September 03, 2003|By Ariel Sabar | Ariel Sabar,SUN STAFF
The cash-strapped Maryland Legal Services Corp., the quasi-public state agency that finances legal help for the poor, received a $425,000 check yesterday through the efforts of a Washington law firm, the second-largest private gift in the agency's 21-year history.
The agency, which scaled back its grants to legal aid groups last year, said the donation will help maintain and possibly boost funding this year.
"This really is a godsend for us," Robert J. Rhudy, the agency's executive director, said yesterday at a ceremony at the Robert C. Murphy Courts of Appeal Building in Annapolis.
Maryland Legal Services Corp. distributes $6.5 million in grants each year to 28 groups across the state that provide legal help in child custody, landlord-tenant, disability and other cases.
Last year, it gave those groups $350,000 less than the year before, largely because of plummeting interest rates on accounts that fund the agency.
The $425,000 windfall comes from settlement money in a class action lawsuit against three Maryland cable TV providers accused of charging customers excessive fees for late bill payments.
Under a legal doctrine called cy pres, money unclaimed by plaintiffs can be put to other uses with the court's permission.
John J. Beins, a partner in Beins, Goldberg & Gleiberman, a Washington law firm that represented the 50,000 plaintiffs, said yesterday that the firm steered part of the leftover award to Maryland Legal Services because of its well-publicized financial woes.
"We knew - as does every lawyer in Maryland - that over the last few years, they faced a real financial crunch," Beins said.
Beins and three other lawyers in the case handed a surfboard-size likeness of the check to Rhudy yesterday in the chambers of Maryland's chief judge, Robert M. Bell, a longtime proponent of legal aid for the poor
"The court is very much interested in access to justice," Bell said at the brief afternoon ceremony. "This is very significant."
The lawsuits against the cable providers were settled this spring before trial for about $2 million, according to the plaintiffs' lawyers.
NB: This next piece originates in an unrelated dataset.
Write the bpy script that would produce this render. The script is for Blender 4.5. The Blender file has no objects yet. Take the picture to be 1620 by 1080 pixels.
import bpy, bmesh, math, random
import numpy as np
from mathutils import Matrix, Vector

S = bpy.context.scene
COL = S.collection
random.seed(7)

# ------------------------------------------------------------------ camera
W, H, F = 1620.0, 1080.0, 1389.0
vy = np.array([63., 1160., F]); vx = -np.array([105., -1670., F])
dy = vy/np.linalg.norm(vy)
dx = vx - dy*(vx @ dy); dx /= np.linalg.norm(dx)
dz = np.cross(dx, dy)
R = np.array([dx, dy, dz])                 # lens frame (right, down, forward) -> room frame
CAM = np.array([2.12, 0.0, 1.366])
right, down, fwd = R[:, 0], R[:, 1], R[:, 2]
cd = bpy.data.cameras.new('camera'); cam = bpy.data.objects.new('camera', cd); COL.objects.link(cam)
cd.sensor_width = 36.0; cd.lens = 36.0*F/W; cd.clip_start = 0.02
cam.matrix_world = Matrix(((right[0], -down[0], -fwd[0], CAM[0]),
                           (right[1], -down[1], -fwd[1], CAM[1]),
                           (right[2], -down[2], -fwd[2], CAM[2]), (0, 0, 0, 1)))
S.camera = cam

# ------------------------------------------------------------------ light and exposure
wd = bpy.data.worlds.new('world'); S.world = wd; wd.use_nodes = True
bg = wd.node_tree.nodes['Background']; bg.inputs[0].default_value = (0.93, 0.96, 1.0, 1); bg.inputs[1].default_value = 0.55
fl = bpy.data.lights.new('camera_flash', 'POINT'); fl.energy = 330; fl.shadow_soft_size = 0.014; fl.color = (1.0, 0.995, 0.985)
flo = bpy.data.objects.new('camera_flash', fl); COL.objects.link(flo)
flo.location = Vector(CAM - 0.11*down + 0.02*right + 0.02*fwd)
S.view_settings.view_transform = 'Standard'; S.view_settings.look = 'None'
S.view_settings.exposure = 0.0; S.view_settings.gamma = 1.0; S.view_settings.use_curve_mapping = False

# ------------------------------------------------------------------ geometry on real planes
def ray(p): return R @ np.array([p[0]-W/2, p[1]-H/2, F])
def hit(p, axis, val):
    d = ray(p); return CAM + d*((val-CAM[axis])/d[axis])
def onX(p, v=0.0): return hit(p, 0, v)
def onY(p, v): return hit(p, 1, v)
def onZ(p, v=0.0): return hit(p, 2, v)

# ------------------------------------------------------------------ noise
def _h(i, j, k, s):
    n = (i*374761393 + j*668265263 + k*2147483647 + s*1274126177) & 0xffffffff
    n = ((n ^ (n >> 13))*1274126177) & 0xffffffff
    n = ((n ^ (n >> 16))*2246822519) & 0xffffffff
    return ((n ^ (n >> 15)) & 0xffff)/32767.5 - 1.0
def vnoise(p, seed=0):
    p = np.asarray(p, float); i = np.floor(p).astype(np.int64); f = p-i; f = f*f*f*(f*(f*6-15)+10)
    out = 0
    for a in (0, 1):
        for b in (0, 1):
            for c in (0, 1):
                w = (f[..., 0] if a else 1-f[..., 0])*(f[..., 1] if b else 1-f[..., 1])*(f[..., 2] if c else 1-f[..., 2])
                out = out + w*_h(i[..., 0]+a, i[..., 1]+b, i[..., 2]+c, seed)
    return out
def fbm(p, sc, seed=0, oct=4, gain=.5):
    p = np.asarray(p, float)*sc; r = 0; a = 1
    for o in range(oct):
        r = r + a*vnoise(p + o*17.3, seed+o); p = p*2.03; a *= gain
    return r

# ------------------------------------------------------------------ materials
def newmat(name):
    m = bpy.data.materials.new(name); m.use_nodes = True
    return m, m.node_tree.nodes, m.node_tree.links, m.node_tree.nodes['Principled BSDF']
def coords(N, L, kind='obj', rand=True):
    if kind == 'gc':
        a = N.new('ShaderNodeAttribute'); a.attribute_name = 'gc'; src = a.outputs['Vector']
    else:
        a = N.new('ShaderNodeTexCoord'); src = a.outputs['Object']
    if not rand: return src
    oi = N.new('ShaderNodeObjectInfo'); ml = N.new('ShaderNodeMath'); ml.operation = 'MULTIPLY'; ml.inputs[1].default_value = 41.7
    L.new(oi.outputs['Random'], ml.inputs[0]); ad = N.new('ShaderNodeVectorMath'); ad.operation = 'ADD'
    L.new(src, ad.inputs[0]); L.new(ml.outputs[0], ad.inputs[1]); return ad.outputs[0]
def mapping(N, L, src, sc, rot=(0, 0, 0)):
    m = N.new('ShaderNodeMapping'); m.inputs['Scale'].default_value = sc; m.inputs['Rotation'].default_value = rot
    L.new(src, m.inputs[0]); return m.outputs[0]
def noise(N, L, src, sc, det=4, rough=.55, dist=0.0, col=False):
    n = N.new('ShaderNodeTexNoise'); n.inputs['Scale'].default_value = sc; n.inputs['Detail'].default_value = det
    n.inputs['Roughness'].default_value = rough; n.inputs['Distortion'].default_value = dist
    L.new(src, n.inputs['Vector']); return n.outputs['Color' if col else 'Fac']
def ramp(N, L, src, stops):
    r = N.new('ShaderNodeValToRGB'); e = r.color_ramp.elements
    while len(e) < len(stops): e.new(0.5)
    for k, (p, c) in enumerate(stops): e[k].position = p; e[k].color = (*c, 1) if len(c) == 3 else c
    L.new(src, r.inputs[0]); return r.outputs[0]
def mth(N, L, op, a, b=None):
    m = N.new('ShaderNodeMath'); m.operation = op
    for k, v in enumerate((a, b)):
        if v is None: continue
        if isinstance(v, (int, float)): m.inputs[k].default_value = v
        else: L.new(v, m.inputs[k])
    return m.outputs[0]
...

Each plaintiff was eligible for an average award of $20 to $30.
The lawsuits were handled by circuit courts in Montgomery, Frederick and Carroll counties.
Of the $2 million settlement, $800,000 went unclaimed. In addition to the $425,000 for the Maryland Legal Services Corp., about $375,000 will be split among several Maryland charities.
Those charities include the Community Foundation of Carroll County, the Hospice of Washington County, the Montgomery County Bar Foundation, the Law Foundation of Prince George's County, and Maryland chapters of Catholic Charities and the Jewish Social Services Agency.